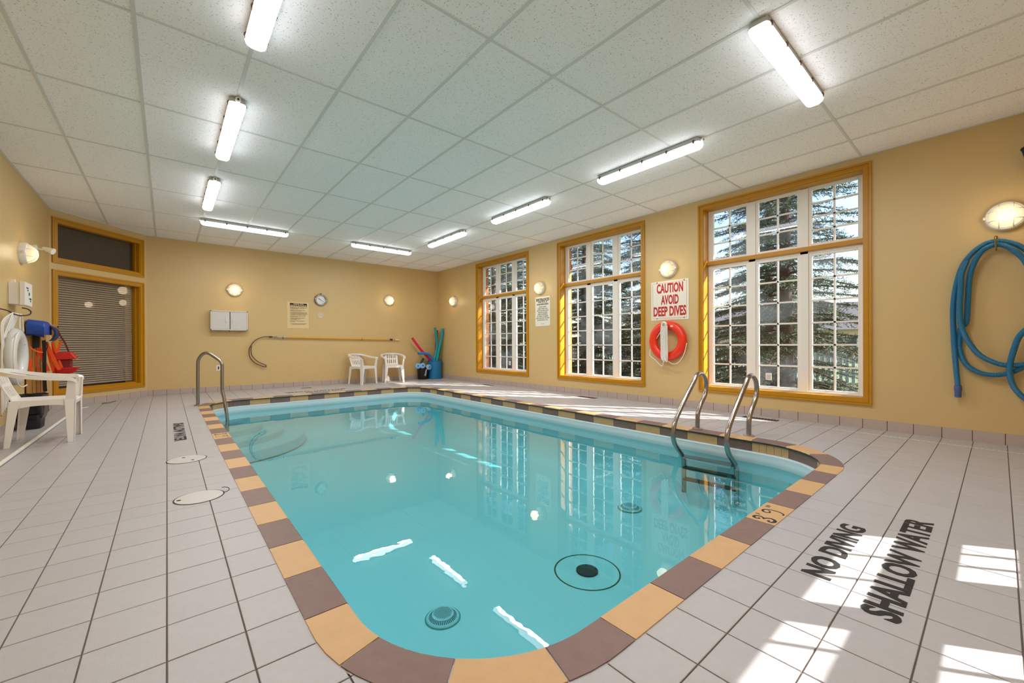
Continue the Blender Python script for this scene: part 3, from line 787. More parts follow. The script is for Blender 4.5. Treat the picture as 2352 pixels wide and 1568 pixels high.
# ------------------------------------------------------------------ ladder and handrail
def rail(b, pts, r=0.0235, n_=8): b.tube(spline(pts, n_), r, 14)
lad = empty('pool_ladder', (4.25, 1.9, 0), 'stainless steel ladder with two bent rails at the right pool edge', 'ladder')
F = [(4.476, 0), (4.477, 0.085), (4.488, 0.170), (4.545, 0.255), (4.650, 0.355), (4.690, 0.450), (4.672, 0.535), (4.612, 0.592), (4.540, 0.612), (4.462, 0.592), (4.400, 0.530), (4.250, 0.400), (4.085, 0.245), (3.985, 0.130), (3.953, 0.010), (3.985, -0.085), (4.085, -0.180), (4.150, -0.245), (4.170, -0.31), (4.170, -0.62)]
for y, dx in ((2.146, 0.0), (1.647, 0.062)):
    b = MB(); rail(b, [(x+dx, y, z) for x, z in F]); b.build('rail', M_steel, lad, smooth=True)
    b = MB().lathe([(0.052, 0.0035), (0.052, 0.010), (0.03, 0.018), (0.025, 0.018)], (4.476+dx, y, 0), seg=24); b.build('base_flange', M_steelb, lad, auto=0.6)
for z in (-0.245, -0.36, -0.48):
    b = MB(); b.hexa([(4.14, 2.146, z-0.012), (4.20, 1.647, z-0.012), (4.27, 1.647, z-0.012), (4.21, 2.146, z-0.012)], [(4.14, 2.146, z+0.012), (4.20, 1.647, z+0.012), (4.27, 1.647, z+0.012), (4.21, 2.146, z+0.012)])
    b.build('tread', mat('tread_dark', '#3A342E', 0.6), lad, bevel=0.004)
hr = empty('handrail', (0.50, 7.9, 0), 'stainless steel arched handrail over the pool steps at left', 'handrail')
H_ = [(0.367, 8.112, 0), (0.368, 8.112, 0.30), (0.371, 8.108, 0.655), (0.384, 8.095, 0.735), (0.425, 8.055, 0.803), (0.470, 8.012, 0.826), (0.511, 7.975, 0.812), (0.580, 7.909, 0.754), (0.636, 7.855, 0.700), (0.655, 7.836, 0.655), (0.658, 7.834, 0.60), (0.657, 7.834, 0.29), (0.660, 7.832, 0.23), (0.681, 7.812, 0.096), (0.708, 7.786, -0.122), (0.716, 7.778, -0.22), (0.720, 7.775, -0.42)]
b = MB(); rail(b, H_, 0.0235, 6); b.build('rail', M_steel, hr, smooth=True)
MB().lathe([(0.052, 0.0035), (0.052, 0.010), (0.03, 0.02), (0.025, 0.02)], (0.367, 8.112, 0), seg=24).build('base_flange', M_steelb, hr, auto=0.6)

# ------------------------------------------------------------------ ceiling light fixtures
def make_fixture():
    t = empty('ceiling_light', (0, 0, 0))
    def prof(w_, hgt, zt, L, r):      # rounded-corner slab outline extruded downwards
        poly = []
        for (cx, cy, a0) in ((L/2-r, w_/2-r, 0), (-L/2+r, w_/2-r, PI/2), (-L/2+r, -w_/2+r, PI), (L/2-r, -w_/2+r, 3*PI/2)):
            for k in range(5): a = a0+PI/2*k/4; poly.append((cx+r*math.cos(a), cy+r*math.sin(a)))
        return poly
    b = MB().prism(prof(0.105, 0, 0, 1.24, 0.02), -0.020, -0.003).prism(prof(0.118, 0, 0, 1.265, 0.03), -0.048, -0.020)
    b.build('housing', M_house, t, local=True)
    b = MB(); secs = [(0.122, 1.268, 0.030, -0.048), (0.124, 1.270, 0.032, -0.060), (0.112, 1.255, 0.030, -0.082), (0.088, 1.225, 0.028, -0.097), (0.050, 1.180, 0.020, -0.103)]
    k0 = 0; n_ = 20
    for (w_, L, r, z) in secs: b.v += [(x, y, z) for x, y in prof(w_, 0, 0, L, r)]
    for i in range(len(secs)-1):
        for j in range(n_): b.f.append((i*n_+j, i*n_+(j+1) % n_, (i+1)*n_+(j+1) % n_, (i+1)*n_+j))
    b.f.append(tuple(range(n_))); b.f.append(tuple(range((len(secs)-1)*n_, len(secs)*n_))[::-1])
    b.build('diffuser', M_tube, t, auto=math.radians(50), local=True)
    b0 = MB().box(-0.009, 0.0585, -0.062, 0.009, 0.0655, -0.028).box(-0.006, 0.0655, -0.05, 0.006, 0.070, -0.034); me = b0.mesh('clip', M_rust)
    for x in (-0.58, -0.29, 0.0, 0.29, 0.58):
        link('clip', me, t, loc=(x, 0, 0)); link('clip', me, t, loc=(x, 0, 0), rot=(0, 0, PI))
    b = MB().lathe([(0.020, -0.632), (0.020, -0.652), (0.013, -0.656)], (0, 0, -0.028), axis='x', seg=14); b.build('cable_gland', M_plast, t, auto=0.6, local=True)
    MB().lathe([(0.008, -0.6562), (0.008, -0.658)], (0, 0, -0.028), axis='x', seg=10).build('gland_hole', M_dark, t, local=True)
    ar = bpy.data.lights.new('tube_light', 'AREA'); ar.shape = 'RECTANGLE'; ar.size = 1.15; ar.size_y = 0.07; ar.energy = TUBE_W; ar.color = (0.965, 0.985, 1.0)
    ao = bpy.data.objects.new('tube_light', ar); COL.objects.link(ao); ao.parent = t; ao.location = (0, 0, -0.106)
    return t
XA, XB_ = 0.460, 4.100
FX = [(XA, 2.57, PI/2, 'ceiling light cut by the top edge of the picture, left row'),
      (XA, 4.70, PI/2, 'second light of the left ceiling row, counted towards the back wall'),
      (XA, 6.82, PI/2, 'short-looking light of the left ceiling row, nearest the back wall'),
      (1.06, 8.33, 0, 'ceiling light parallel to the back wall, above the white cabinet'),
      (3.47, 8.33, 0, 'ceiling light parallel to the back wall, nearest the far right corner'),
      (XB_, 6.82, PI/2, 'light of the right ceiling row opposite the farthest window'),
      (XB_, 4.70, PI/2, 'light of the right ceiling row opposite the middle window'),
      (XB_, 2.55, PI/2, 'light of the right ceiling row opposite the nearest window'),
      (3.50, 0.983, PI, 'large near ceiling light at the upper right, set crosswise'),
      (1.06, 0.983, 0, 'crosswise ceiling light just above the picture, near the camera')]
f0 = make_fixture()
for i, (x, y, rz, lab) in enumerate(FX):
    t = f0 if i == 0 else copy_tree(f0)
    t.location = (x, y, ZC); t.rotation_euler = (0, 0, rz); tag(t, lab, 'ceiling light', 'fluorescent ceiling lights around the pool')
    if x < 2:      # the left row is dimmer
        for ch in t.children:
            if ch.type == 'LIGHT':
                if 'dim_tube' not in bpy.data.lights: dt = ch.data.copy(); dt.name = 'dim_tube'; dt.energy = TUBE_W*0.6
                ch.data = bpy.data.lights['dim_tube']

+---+

__WHAT YOU WILL DO__. Transcribe all the data word for word; the images stay out.

__FINAL RESULT__.
Continue the Blender Python script for this scene: part 3, from line 787. More parts follow. The script is for Blender 4.5. Treat the picture as 2352 pixels wide and 1568 pixels high.
# ------------------------------------------------------------------ ladder and handrail
def rail(b, pts, r=0.0235, n_=8): b.tube(spline(pts, n_), r, 14)
lad = empty('pool_ladder', (4.25, 1.9, 0), 'stainless steel ladder with two bent rails at the right pool edge', 'ladder')
F = [(4.476, 0), (4.477, 0.085), (4.488, 0.170), (4.545, 0.255), (4.650, 0.355), (4.690, 0.450), (4.672, 0.535), (4.612, 0.592), (4.540, 0.612), (4.462, 0.592), (4.400, 0.530), (4.250, 0.400), (4.085, 0.245), (3.985, 0.130), (3.953, 0.010), (3.985, -0.085), (4.085, -0.180), (4.150, -0.245), (4.170, -0.31), (4.170, -0.62)]
for y, dx in ((2.146, 0.0), (1.647, 0.062)):
    b = MB(); rail(b, [(x+dx, y, z) for x, z in F]); b.build('rail', M_steel, lad, smooth=True)
    b = MB().lathe([(0.052, 0.0035), (0.052, 0.010), (0.03, 0.018), (0.025, 0.018)], (4.476+dx, y, 0), seg=24); b.build('base_flange', M_steelb, lad, auto=0.6)
for z in (-0.245, -0.36, -0.48):
    b = MB(); b.hexa([(4.14, 2.146, z-0.012), (4.20, 1.647, z-0.012), (4.27, 1.647, z-0.012), (4.21, 2.146, z-0.012)], [(4.14, 2.146, z+0.012), (4.20, 1.647, z+0.012), (4.27, 1.647, z+0.012), (4.21, 2.146, z+0.012)])
    b.build('tread', mat('tread_dark', '#3A342E', 0.6), lad, bevel=0.004)
hr = empty('handrail', (0.50, 7.9, 0), 'stainless steel arched handrail over the pool steps at left', 'handrail')
H_ = [(0.367, 8.112, 0), (0.368, 8.112, 0.30), (0.371, 8.108, 0.655), (0.384, 8.095, 0.735), (0.425, 8.055, 0.803), (0.470, 8.012, 0.826), (0.511, 7.975, 0.812), (0.580, 7.909, 0.754), (0.636, 7.855, 0.700), (0.655, 7.836, 0.655), (0.658, 7.834, 0.60), (0.657, 7.834, 0.29), (0.660, 7.832, 0.23), (0.681, 7.812, 0.096), (0.708, 7.786, -0.122), (0.716, 7.778, -0.22), (0.720, 7.775, -0.42)]
b = MB(); rail(b, H_, 0.0235, 6); b.build('rail', M_steel, hr, smooth=True)
MB().lathe([(0.052, 0.0035), (0.052, 0.010), (0.03, 0.02), (0.025, 0.02)], (0.367, 8.112, 0), seg=24).build('base_flange', M_steelb, hr, auto=0.6)

# ------------------------------------------------------------------ ceiling light fixtures
def make_fixture():
    t = empty('ceiling_light', (0, 0, 0))
    def prof(w_, hgt, zt, L, r):      # rounded-corner slab outline extruded downwards
        poly = []
        for (cx, cy, a0) in ((L/2-r, w_/2-r, 0), (-L/2+r, w_/2-r, PI/2), (-L/2+r, -w_/2+r, PI), (L/2-r, -w_/2+r, 3*PI/2)):
            for k in range(5): a = a0+PI/2*k/4; poly.append((cx+r*math.cos(a), cy+r*math.sin(a)))
        return poly
    b = MB().prism(prof(0.105, 0, 0, 1.24, 0.02), -0.020, -0.003).prism(prof(0.118, 0, 0, 1.265, 0.03), -0.048, -0.020)
    b.build('housing', M_house, t, local=True)
    b = MB(); secs = [(0.122, 1.268, 0.030, -0.048), (0.124, 1.270, 0.032, -0.060), (0.112, 1.255, 0.030, -0.082), (0.088, 1.225, 0.028, -0.097), (0.050, 1.180, 0.020, -0.103)]
    k0 = 0; n_ = 20
    for (w_, L, r, z) in secs: b.v += [(x, y, z) for x, y in prof(w_, 0, 0, L, r)]
    for i in range(len(secs)-1):
        for j in range(n_): b.f.append((i*n_+j, i*n_+(j+1) % n_, (i+1)*n_+(j+1) % n_, (i+1)*n_+j))
    b.f.append(tuple(range(n_))); b.f.append(tuple(range((len(secs)-1)*n_, len(secs)*n_))[::-1])
    b.build('diffuser', M_tube, t, auto=math.radians(50), local=True)
    b0 = MB().box(-0.009, 0.0585, -0.062, 0.009, 0.0655, -0.028).box(-0.006, 0.0655, -0.05, 0.006, 0.070, -0.034); me = b0.mesh('clip', M_rust)
    for x in (-0.58, -0.29, 0.0, 0.29, 0.58):
        link('clip', me, t, loc=(x, 0, 0)); link('clip', me, t, loc=(x, 0, 0), rot=(0, 0, PI))
    b = MB().lathe([(0.020, -0.632), (0.020, -0.652), (0.013, -0.656)], (0, 0, -0.028), axis='x', seg=14); b.build('cable_gland', M_plast, t, auto=0.6, local=True)
    MB().lathe([(0.008, -0.6562), (0.008, -0.658)], (0, 0, -0.028), axis='x', seg=10).build('gland_hole', M_dark, t, local=True)
    ar = bpy.data.lights.new('tube_light', 'AREA'); ar.shape = 'RECTANGLE'; ar.size = 1.15; ar.size_y = 0.07; ar.energy = TUBE_W; ar.color = (0.965, 0.985, 1.0)
    ao = bpy.data.objects.new('tube_light', ar); COL.objects.link(ao); ao.parent = t; ao.location = (0, 0, -0.106)
    return t
XA, XB_ = 0.460, 4.100
FX = [(XA, 2.57, PI/2, 'ceiling light cut by the top edge of the picture, left row'),
      (XA, 4.70, PI/2, 'second light of the left ceiling row, counted towards the back wall'),
      (XA, 6.82, PI/2, 'short-looking light of the left ceiling row, nearest the back wall'),
      (1.06, 8.33, 0, 'ceiling light parallel to the back wall, above the white cabinet'),
      (3.47, 8.33, 0, 'ceiling light parallel to the back wall, nearest the far right corner'),
      (XB_, 6.82, PI/2, 'light of the right ceiling row opposite the farthest window'),
      (XB_, 4.70, PI/2, 'light of the right ceiling row opposite the middle window'),
      (XB_, 2.55, PI/2, 'light of the right ceiling row opposite the nearest window'),
      (3.50, 0.983, PI, 'large near ceiling light at the upper right, set crosswise'),
      (1.06, 0.983, 0, 'crosswise ceiling light just above the picture, near the camera')]
f0 = make_fixture()
for i, (x, y, rz, lab) in enumerate(FX):
    t = f0 if i == 0 else copy_tree(f0)
    t.location = (x, y, ZC); t.rotation_euler = (0, 0, rz); tag(t, lab, 'ceiling light', 'fluorescent ceiling lights around the pool')
    if x < 2:      # the left row is dimmer
        for ch in t.children:
            if ch.type == 'LIGHT':
                if 'dim_tube' not in bpy.data.lights: dt = ch.data.copy(); dt.name = 'dim_tube'; dt.energy = TUBE_W*0.6
                ch.data = bpy.data.lights['dim_tube']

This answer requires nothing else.